In this final look at Wolf Kerschek’s score of Piece for my Latino Friends we examine some of the rhythm backgrounds of the piece. Example 8 is a natty bit of Salsa. Taken at speed it is enormously effective behind solos. The little phrase is repeated, with variations, behind an extended ad lib trumpet solo. Note how the various instruments come together with a bang on the last sixteenth note of each bar. This is syncopated nicely by the bass note falling on the previous eighth note.

Example 9 is a little more difficult. Folklore has it that Olaf Polziehn, the pianist in the German Youth Band, read this at sight, and in tempo, at the first rehearsal. Everyone is welcome to try it. This is one of the phrases that goes on and on, seemingly in wild abandon. Every wind instrument in the band comes in ad lib over this frantic driving rhythm, adding to the tension until the whole thing explodes once more into one of Wolf’s glorious climactic passages. The ad lib free–for–all takes on a distinctly Latino flavour, and one can almost hear the shouts of, ‘Hey Senorita!’, ‘OLE!’, ‘Hasta la Vista!’ and smell the garlic.

The three chords involved are, respectively G7(b13), Db/G, F7(b13)/G.

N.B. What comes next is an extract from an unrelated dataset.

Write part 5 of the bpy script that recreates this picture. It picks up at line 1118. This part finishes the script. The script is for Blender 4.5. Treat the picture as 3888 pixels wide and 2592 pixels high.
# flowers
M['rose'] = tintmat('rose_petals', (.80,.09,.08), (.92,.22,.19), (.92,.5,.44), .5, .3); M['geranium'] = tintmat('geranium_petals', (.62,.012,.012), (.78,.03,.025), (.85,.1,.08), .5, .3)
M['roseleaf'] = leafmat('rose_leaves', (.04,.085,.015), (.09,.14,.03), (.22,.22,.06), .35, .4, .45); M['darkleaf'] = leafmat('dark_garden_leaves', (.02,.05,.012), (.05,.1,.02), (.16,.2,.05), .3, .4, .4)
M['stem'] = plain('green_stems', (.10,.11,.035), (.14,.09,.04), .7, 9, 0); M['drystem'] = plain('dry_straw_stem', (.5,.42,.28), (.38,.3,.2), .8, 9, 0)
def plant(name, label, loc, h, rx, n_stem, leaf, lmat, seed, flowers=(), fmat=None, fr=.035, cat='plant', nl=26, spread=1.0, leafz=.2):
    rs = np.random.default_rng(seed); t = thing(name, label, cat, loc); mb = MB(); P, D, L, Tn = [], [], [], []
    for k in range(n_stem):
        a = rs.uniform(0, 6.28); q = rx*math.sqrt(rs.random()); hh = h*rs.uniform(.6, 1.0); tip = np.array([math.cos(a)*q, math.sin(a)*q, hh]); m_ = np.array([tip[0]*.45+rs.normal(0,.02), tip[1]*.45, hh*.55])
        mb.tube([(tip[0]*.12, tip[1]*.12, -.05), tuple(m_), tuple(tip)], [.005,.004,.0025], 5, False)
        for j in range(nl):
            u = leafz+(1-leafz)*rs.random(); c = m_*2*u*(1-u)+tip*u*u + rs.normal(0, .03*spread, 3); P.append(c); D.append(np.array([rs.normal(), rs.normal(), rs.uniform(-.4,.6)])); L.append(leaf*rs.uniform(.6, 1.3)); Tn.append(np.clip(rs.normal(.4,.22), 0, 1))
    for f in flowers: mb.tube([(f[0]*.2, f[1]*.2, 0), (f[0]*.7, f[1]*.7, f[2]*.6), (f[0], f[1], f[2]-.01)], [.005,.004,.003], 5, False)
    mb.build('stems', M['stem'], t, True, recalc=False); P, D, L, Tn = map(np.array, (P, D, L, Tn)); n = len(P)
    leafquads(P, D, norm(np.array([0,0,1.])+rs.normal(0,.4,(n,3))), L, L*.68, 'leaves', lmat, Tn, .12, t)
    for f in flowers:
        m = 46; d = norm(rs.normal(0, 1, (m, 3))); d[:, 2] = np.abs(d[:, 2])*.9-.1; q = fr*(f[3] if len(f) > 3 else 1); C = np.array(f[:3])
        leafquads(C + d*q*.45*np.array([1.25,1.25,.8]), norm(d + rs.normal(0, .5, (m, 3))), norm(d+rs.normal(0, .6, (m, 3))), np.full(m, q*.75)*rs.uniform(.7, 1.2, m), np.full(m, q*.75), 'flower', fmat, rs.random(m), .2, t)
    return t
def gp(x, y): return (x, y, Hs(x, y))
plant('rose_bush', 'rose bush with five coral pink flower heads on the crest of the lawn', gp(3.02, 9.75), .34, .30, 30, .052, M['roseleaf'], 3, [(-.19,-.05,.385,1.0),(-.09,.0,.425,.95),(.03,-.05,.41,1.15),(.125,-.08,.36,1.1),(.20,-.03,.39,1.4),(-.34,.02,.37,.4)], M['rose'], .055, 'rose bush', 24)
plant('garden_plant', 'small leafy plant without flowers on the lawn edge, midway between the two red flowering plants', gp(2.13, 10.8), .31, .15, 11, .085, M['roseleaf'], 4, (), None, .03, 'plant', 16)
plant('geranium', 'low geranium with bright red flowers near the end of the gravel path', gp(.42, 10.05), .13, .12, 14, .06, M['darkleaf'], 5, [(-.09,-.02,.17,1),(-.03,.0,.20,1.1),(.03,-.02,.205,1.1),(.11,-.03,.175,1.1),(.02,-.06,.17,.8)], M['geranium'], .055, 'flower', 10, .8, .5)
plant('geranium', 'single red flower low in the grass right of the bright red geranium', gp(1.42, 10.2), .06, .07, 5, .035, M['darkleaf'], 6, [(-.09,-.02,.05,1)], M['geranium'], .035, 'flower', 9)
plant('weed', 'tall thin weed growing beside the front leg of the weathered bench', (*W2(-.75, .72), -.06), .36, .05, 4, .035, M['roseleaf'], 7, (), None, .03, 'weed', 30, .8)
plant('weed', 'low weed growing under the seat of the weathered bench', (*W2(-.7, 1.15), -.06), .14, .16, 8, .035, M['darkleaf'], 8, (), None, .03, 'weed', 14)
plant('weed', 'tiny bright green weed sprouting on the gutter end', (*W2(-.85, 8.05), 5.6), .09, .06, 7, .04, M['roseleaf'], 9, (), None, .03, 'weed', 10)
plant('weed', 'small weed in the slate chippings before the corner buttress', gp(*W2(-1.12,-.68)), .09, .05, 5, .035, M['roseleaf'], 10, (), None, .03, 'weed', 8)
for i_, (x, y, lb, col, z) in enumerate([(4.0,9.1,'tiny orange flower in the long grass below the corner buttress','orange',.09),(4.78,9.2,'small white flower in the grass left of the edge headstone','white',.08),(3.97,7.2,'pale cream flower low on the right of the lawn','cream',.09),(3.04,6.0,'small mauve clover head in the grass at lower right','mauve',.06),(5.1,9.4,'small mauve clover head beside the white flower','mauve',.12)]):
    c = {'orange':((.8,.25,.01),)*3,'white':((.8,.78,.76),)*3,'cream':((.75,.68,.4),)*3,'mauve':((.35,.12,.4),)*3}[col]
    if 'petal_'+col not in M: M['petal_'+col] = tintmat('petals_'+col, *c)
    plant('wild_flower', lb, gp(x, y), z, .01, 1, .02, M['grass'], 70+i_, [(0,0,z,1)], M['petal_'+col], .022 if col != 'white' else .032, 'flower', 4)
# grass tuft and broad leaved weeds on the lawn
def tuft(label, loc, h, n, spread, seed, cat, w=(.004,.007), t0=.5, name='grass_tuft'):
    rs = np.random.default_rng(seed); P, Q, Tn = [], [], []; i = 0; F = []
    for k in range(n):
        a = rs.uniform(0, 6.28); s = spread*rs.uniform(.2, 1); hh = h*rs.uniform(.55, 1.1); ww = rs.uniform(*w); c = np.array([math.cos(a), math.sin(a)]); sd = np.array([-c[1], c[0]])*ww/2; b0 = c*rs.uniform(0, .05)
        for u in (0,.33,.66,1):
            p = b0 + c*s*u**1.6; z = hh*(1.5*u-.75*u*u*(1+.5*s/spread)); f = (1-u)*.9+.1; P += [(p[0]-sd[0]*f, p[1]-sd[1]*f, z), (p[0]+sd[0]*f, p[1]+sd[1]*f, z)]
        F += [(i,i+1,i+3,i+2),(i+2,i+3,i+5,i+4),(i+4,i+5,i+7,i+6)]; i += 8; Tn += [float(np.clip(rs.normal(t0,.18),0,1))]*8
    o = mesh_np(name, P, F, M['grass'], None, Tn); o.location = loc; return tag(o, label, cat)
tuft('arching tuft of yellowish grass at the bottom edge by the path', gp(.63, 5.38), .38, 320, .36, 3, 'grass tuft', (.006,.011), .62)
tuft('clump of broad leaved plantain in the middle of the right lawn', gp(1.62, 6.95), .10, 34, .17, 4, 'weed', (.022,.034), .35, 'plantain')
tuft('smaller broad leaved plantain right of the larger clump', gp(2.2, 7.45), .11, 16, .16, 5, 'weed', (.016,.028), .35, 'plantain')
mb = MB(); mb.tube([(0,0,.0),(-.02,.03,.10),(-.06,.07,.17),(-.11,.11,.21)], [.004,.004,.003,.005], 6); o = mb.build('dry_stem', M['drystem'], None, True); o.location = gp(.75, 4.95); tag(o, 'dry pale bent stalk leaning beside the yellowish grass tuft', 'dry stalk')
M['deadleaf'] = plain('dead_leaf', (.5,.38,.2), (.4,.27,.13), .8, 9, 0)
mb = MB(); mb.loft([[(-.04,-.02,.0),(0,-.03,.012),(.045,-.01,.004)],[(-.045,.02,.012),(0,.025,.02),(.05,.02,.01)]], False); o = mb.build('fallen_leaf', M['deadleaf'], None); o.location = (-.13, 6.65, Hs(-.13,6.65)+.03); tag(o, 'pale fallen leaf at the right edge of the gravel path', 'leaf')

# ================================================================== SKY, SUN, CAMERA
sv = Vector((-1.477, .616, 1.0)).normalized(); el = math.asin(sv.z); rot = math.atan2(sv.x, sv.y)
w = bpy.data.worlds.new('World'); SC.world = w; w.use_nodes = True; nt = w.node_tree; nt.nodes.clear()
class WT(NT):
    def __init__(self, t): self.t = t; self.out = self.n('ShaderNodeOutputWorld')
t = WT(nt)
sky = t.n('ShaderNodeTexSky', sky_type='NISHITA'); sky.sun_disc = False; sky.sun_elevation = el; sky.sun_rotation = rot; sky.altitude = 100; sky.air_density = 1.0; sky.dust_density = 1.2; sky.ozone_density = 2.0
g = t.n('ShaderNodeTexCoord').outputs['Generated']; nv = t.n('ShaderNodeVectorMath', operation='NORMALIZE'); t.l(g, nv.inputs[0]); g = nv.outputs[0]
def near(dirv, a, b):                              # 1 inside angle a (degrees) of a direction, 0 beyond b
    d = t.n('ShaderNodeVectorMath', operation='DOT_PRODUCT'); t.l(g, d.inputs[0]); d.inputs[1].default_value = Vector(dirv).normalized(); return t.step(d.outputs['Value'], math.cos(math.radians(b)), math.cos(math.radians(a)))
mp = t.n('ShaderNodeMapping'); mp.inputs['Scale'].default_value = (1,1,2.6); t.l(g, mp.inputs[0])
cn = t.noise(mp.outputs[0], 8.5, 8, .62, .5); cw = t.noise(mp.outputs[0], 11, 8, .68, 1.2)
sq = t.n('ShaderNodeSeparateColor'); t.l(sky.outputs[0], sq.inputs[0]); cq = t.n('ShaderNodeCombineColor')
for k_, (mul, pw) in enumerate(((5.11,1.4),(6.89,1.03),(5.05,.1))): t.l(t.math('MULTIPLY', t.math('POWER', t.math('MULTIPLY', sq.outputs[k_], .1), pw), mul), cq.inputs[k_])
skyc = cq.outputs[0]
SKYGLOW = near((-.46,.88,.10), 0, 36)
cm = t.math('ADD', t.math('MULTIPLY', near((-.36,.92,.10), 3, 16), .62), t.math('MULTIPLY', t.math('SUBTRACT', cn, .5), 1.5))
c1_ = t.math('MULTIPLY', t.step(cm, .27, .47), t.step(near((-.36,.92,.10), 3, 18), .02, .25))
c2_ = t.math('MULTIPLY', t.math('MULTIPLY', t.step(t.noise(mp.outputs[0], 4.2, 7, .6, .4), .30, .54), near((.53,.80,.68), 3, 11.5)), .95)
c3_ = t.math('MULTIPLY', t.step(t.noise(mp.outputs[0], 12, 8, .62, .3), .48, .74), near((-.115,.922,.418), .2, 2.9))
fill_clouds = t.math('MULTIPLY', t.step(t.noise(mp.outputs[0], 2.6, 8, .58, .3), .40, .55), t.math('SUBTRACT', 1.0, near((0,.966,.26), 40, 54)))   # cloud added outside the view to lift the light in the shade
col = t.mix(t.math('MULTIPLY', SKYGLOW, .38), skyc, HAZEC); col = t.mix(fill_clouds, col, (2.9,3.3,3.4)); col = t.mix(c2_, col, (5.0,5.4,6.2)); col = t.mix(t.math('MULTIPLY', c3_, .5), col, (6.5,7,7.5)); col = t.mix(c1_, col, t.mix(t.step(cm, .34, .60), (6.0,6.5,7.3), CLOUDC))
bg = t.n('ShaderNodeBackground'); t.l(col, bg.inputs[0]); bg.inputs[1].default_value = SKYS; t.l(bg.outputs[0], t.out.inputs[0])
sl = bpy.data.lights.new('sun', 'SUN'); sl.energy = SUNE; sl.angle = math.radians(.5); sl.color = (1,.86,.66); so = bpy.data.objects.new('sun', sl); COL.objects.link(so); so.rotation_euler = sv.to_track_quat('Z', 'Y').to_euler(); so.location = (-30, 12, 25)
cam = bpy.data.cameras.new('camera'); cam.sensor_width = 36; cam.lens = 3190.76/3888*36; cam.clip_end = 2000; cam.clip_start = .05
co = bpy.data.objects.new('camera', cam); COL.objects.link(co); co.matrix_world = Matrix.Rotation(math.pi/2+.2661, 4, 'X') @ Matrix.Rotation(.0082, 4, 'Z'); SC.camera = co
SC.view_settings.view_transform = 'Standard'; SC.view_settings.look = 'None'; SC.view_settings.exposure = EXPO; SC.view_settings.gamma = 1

Example 10 is the final rhythm of the piece. Once again it starts behind a massive Latino tutti ad lib, something this band does marvellously well. The ad lib dies away leaving the rhythm section to end the number nice and peacefully. When I first heard this passage I was convinced that it had been written differently. It certainly sounds like the version I've added below the original. A lesser man would most likely have written it in that way. The passage consists of mixed major and minor thirds, and once again there is that repeated C, nagging away on top. There is a wonderful feeling of tranquility as the rich overtones of the final chord die away into absolute silence.